Drop the images; return everything else in the listing below exactly.

## Begin DATA SHOWN

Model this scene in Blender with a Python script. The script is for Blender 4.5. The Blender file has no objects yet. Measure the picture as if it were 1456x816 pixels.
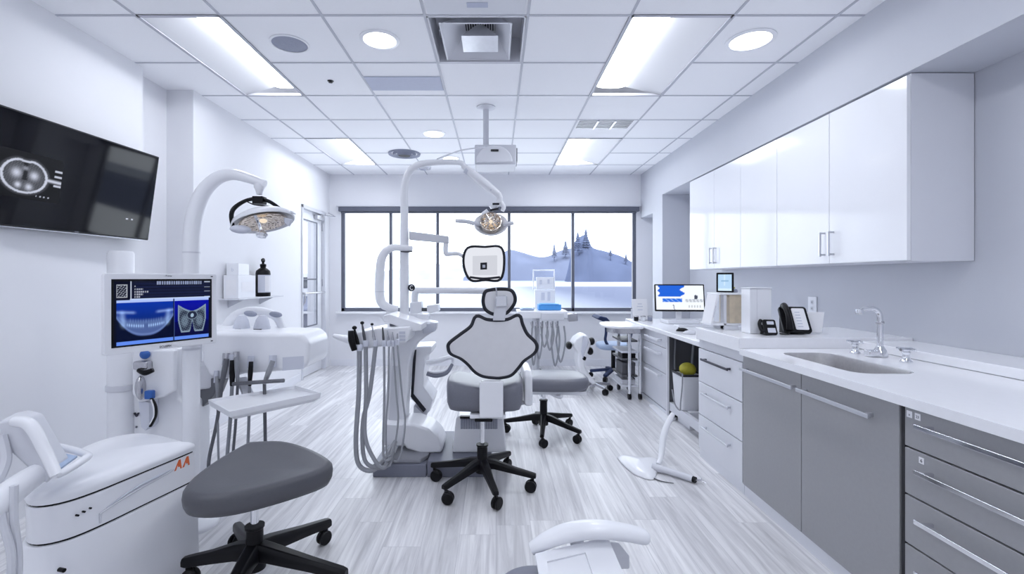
import bpy, bmesh, math, random
from mathutils import Vector, Matrix
random.seed(7)
R = math.radians
F, CX, CY, EYE = 666.0, 705.0, 395.0, 1.32
CEIL = 2.873
COL = bpy.context.scene.collection

def at(x, y, Y):
    """A point of the room seen at pixel (x, y), standing Y metres into the room."""
    return Vector(((x - CX) / F * Y, Y, EYE - (y - CY) / F * Y))
def pts(lst, Y):
    return [at(p[0], p[1], p[2] if len(p) > 2 else Y) for p in lst]
def xz(lst, Y):
    return [((x - CX) / F * Y, EYE - (y - CY) / F * Y) for x, y in lst]
def srgb(r, g, b):
    def c(v):
        v /= 255.0
        return v / 12.92 if v <= 0.04045 else ((v + 0.055) / 1.055) ** 2.4
    return (c(r), c(g), c(b))

# ------------------------------------------------------------------ materials
def mat(name, col, rough=0.5, metal=0.0, coat=0.0, noise=0.0, nscale=30.0, bump=0.0, spec=0.5, trans=0.0, ior=1.45):
    m = bpy.data.materials.new(name); m.use_nodes = True
    nt = m.node_tree; b = nt.nodes['Principled BSDF']
    b.inputs['Base Color'].default_value = (*col, 1); b.inputs['Roughness'].default_value = rough
    b.inputs['Metallic'].default_value = metal; b.inputs['Coat Weight'].default_value = coat
    b.inputs['Coat Roughness'].default_value = 0.06
    b.inputs['Specular IOR Level'].default_value = spec
    b.inputs['Transmission Weight'].default_value = trans; b.inputs['IOR'].default_value = ior
    if noise or bump:
        tc = nt.nodes.new('ShaderNodeTexCoord'); nz = nt.nodes.new('ShaderNodeTexNoise')
        nz.inputs['Scale'].default_value = nscale; nz.inputs['Detail'].default_value = 4
        nt.links.new(tc.outputs['Object'], nz.inputs['Vector'])
        if noise:
            r = nt.nodes.new('ShaderNodeValToRGB')
            r.color_ramp.elements[0].position = 0.3; r.color_ramp.elements[1].position = 0.7
            r.color_ramp.elements[0].color = (*[max(0, c * (1 - noise)) for c in col], 1)
            r.color_ramp.elements[1].color = (*[min(1, c * (1 + noise)) for c in col], 1)
            nt.links.new(nz.outputs['Fac'], r.inputs['Fac']); nt.links.new(r.outputs['Color'], b.inputs['Base Color'])
        if bump:
            bp = nt.nodes.new('ShaderNodeBump'); bp.inputs['Strength'].default_value = bump
            bp.inputs['Distance'].default_value = 0.002
            nt.links.new(nz.outputs['Fac'], bp.inputs['Height']); nt.links.new(bp.outputs['Normal'], b.inputs['Normal'])
    return m
def emit(name, col, s):
    m = bpy.data.materials.new(name); m.use_nodes = True
    nt = m.node_tree; nt.nodes.clear()
    o = nt.nodes.new('ShaderNodeOutputMaterial'); e = nt.nodes.new('ShaderNodeEmission')
    e.inputs['Color'].default_value = (*col, 1); e.inputs['Strength'].default_value = s
    nt.links.new(e.outputs[0], o.inputs[0]); return m
def screen_material():
    m = bpy.data.materials.new('lit_screen'); m.use_nodes = True
    nt = m.node_tree; b = nt.nodes['Principled BSDF']
    b.inputs['Base Color'].default_value = (0.003, 0.003, 0.004, 1); b.inputs['Roughness'].default_value = 0.3; b.inputs['Specular IOR Level'].default_value = 0.12
    a = nt.nodes.new('ShaderNodeAttribute'); a.attribute_name = 'Col'
    nt.links.new(a.outputs['Color'], b.inputs['Emission Color']); b.inputs['Emission Strength'].default_value = 1.0
    return m
def floor_material():
    m = bpy.data.materials.new('grey_wood_planks'); m.use_nodes = True
    nt = m.node_tree; b = nt.nodes['Principled BSDF']; N = nt.nodes.new; L = nt.links.new
    tc = N('ShaderNodeTexCoord'); sp = N('ShaderNodeSeparateXYZ'); L(tc.outputs['Object'], sp.inputs[0])
    def mth(op, a, b_=None, c=None):
        k = N('ShaderNodeMath'); k.operation = op
        for i, v in enumerate((a, b_, c)):
            if v is None: continue
            if isinstance(v, (int, float)): k.inputs[i].default_value = v
            else: L(v, k.inputs[i])
        return k.outputs[0]
    W, LN = 0.185, 1.3
    xr = mth('DIVIDE', sp.outputs['X'], W); row = mth('FLOOR', xr)
    wn = N('ShaderNodeTexWhiteNoise'); wn.noise_dimensions = '1D'; L(row, wn.inputs['W'])
    yr = mth('ADD', mth('DIVIDE', sp.outputs['Y'], LN), mth('MULTIPLY', wn.outputs['Value'], 7.0)); colm = mth('FLOOR', yr)
    cb = N('ShaderNodeCombineXYZ'); L(row, cb.inputs[0]); L(colm, cb.inputs[1])
    w2 = N('ShaderNodeTexWhiteNoise'); w2.noise_dimensions = '2D'; L(cb.outputs[0], w2.inputs['Vector'])
    pr = N('ShaderNodeValToRGB'); pr.color_ramp.elements[0].color = (0.64, 0.638, 0.66, 1); pr.color_ramp.elements[1].color = (0.86, 0.858, 0.875, 1)
    L(w2.outputs['Value'], pr.inputs['Fac'])
    ex = mth('MULTIPLY', mth('SUBTRACT', 0.5, mth('ABSOLUTE', mth('SUBTRACT', mth('FRACT', xr), 0.5))), W)
    ey = mth('MULTIPLY', mth('SUBTRACT', 0.5, mth('ABSOLUTE', mth('SUBTRACT', mth('FRACT', yr), 0.5))), LN)
    jo = mth('LESS_THAN', mth('MINIMUM', ex, ey), 0.0011)
    m2 = N('ShaderNodeMapping'); m2.inputs['Scale'].default_value = (24, 1.1, 1)
    L(tc.outputs['Object'], m2.inputs['Vector'])
    add = N('ShaderNodeVectorMath'); add.operation = 'MULTIPLY_ADD'      # every plank has its own grain
    add.inputs[1].default_value = (37, 19, 5)
    L(w2.outputs['Color'], add.inputs[0]); L(m2.outputs['Vector'], add.inputs[2])
    nz = N('ShaderNodeTexNoise'); nz.inputs['Scale'].default_value = 1.0; nz.inputs['Detail'].default_value = 7
    nz.inputs['Roughness'].default_value = 0.62; nz.inputs['Distortion'].default_value = 0.9
    L(add.outputs[0], nz.inputs['Vector'])
    rp = N('ShaderNodeValToRGB'); e = rp.color_ramp.elements
    e[0].position = 0.34; e[0].color = (0.57, 0.565, 0.585, 1); e[1].position = 0.62; e[1].color = (1.06, 1.06, 1.06, 1)
    L(nz.outputs['Fac'], rp.inputs['Fac'])
    mx = N('ShaderNodeMixRGB'); mx.blend_type = 'MULTIPLY'; mx.inputs['Fac'].default_value = 0.75
    L(pr.outputs['Color'], mx.inputs[1]); L(rp.outputs['Color'], mx.inputs[2])
    mj = N('ShaderNodeMixRGB'); mj.inputs[2].default_value = (0.50, 0.50, 0.53, 1); L(jo, mj.inputs['Fac']); L(mx.outputs['Color'], mj.inputs[1])
    L(mj.outputs['Color'], b.inputs['Base Color'])
    b.inputs['Roughness'].default_value = 0.33
    bp = N('ShaderNodeBump'); bp.inputs['Strength'].default_value = 0.08; bp.inputs['Distance'].default_value = 0.002
    L(nz.outputs['Fac'], bp.inputs['Height']); L(bp.outputs['Normal'], b.inputs['Normal'])
    return m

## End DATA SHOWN

:: THE COMPLETED TASK ::
Model this scene in Blender with a Python script. The script is for Blender 4.5. The Blender file has no objects yet. Measure the picture as if it were 1456x816 pixels.
import bpy, bmesh, math, random
from mathutils import Vector, Matrix
random.seed(7)
R = math.radians
F, CX, CY, EYE = 666.0, 705.0, 395.0, 1.32
CEIL = 2.873
COL = bpy.context.scene.collection

def at(x, y, Y):
    """A point of the room seen at pixel (x, y), standing Y metres into the room."""
    return Vector(((x - CX) / F * Y, Y, EYE - (y - CY) / F * Y))
def pts(lst, Y):
    return [at(p[0], p[1], p[2] if len(p) > 2 else Y) for p in lst]
def xz(lst, Y):
    return [((x - CX) / F * Y, EYE - (y - CY) / F * Y) for x, y in lst]
def srgb(r, g, b):
    def c(v):
        v /= 255.0
        return v / 12.92 if v <= 0.04045 else ((v + 0.055) / 1.055) ** 2.4
    return (c(r), c(g), c(b))

# ------------------------------------------------------------------ materials
def mat(name, col, rough=0.5, metal=0.0, coat=0.0, noise=0.0, nscale=30.0, bump=0.0, spec=0.5, trans=0.0, ior=1.45):
    m = bpy.data.materials.new(name); m.use_nodes = True
    nt = m.node_tree; b = nt.nodes['Principled BSDF']
    b.inputs['Base Color'].default_value = (*col, 1); b.inputs['Roughness'].default_value = rough
    b.inputs['Metallic'].default_value = metal; b.inputs['Coat Weight'].default_value = coat
    b.inputs['Coat Roughness'].default_value = 0.06
    b.inputs['Specular IOR Level'].default_value = spec
    b.inputs['Transmission Weight'].default_value = trans; b.inputs['IOR'].default_value = ior
    if noise or bump:
        tc = nt.nodes.new('ShaderNodeTexCoord'); nz = nt.nodes.new('ShaderNodeTexNoise')
        nz.inputs['Scale'].default_value = nscale; nz.inputs['Detail'].default_value = 4
        nt.links.new(tc.outputs['Object'], nz.inputs['Vector'])
        if noise:
            r = nt.nodes.new('ShaderNodeValToRGB')
            r.color_ramp.elements[0].position = 0.3; r.color_ramp.elements[1].position = 0.7
            r.color_ramp.elements[0].color = (*[max(0, c * (1 - noise)) for c in col], 1)
            r.color_ramp.elements[1].color = (*[min(1, c * (1 + noise)) for c in col], 1)
            nt.links.new(nz.outputs['Fac'], r.inputs['Fac']); nt.links.new(r.outputs['Color'], b.inputs['Base Color'])
        if bump:
            bp = nt.nodes.new('ShaderNodeBump'); bp.inputs['Strength'].default_value = bump
            bp.inputs['Distance'].default_value = 0.002
            nt.links.new(nz.outputs['Fac'], bp.inputs['Height']); nt.links.new(bp.outputs['Normal'], b.inputs['Normal'])
    return m
def emit(name, col, s):
    m = bpy.data.materials.new(name); m.use_nodes = True
    nt = m.node_tree; nt.nodes.clear()
    o = nt.nodes.new('ShaderNodeOutputMaterial'); e = nt.nodes.new('ShaderNodeEmission')
    e.inputs['Color'].default_value = (*col, 1); e.inputs['Strength'].default_value = s
    nt.links.new(e.outputs[0], o.inputs[0]); return m
def screen_material():
    m = bpy.data.materials.new('lit_screen'); m.use_nodes = True
    nt = m.node_tree; b = nt.nodes['Principled BSDF']
    b.inputs['Base Color'].default_value = (0.003, 0.003, 0.004, 1); b.inputs['Roughness'].default_value = 0.3; b.inputs['Specular IOR Level'].default_value = 0.12
    a = nt.nodes.new('ShaderNodeAttribute'); a.attribute_name = 'Col'
    nt.links.new(a.outputs['Color'], b.inputs['Emission Color']); b.inputs['Emission Strength'].default_value = 1.0
    return m
def floor_material():
    m = bpy.data.materials.new('grey_wood_planks'); m.use_nodes = True
    nt = m.node_tree; b = nt.nodes['Principled BSDF']; N = nt.nodes.new; L = nt.links.new
    tc = N('ShaderNodeTexCoord'); sp = N('ShaderNodeSeparateXYZ'); L(tc.outputs['Object'], sp.inputs[0])
    def mth(op, a, b_=None, c=None):
        k = N('ShaderNodeMath'); k.operation = op
        for i, v in enumerate((a, b_, c)):
            if v is None: continue
            if isinstance(v, (int, float)): k.inputs[i].default_value = v
            else: L(v, k.inputs[i])
        return k.outputs[0]
    W, LN = 0.185, 1.3
    xr = mth('DIVIDE', sp.outputs['X'], W); row = mth('FLOOR', xr)
    wn = N('ShaderNodeTexWhiteNoise'); wn.noise_dimensions = '1D'; L(row, wn.inputs['W'])
    yr = mth('ADD', mth('DIVIDE', sp.outputs['Y'], LN), mth('MULTIPLY', wn.outputs['Value'], 7.0)); colm = mth('FLOOR', yr)
    cb = N('ShaderNodeCombineXYZ'); L(row, cb.inputs[0]); L(colm, cb.inputs[1])
    w2 = N('ShaderNodeTexWhiteNoise'); w2.noise_dimensions = '2D'; L(cb.outputs[0], w2.inputs['Vector'])
    pr = N('ShaderNodeValToRGB'); pr.color_ramp.elements[0].color = (0.64, 0.638, 0.66, 1); pr.color_ramp.elements[1].color = (0.86, 0.858, 0.875, 1)
    L(w2.outputs['Value'], pr.inputs['Fac'])
    ex = mth('MULTIPLY', mth('SUBTRACT', 0.5, mth('ABSOLUTE', mth('SUBTRACT', mth('FRACT', xr), 0.5))), W)
    ey = mth('MULTIPLY', mth('SUBTRACT', 0.5, mth('ABSOLUTE', mth('SUBTRACT', mth('FRACT', yr), 0.5))), LN)
    jo = mth('LESS_THAN', mth('MINIMUM', ex, ey), 0.0011)
    m2 = N('ShaderNodeMapping'); m2.inputs['Scale'].default_value = (24, 1.1, 1)
    L(tc.outputs['Object'], m2.inputs['Vector'])
    add = N('ShaderNodeVectorMath'); add.operation = 'MULTIPLY_ADD'      # every plank has its own grain
    add.inputs[1].default_value = (37, 19, 5)
    L(w2.outputs['Color'], add.inputs[0]); L(m2.outputs['Vector'], add.inputs[2])
    nz = N('ShaderNodeTexNoise'); nz.inputs['Scale'].default_value = 1.0; nz.inputs['Detail'].default_value = 7
    nz.inputs['Roughness'].default_value = 0.62; nz.inputs['Distortion'].default_value = 0.9
    L(add.outputs[0], nz.inputs['Vector'])
    rp = N('ShaderNodeValToRGB'); e = rp.color_ramp.elements
    e[0].position = 0.34; e[0].color = (0.57, 0.565, 0.585, 1); e[1].position = 0.62; e[1].color = (1.06, 1.06, 1.06, 1)
    L(nz.outputs['Fac'], rp.inputs['Fac'])
    mx = N('ShaderNodeMixRGB'); mx.blend_type = 'MULTIPLY'; mx.inputs['Fac'].default_value = 0.75
    L(pr.outputs['Color'], mx.inputs[1]); L(rp.outputs['Color'], mx.inputs[2])
    mj = N('ShaderNodeMixRGB'); mj.inputs[2].default_value = (0.50, 0.50, 0.53, 1); L(jo, mj.inputs['Fac']); L(mx.outputs['Color'], mj.inputs[1])
    L(mj.outputs['Color'], b.inputs['Base Color'])
    b.inputs['Roughness'].default_value = 0.33
    bp = N('ShaderNodeBump'); bp.inputs['Strength'].default_value = 0.08; bp.inputs['Distance'].default_value = 0.002
    L(nz.outputs['Fac'], bp.inputs['Height']); L(bp.outputs['Normal'], b.inputs['Normal'])
    return m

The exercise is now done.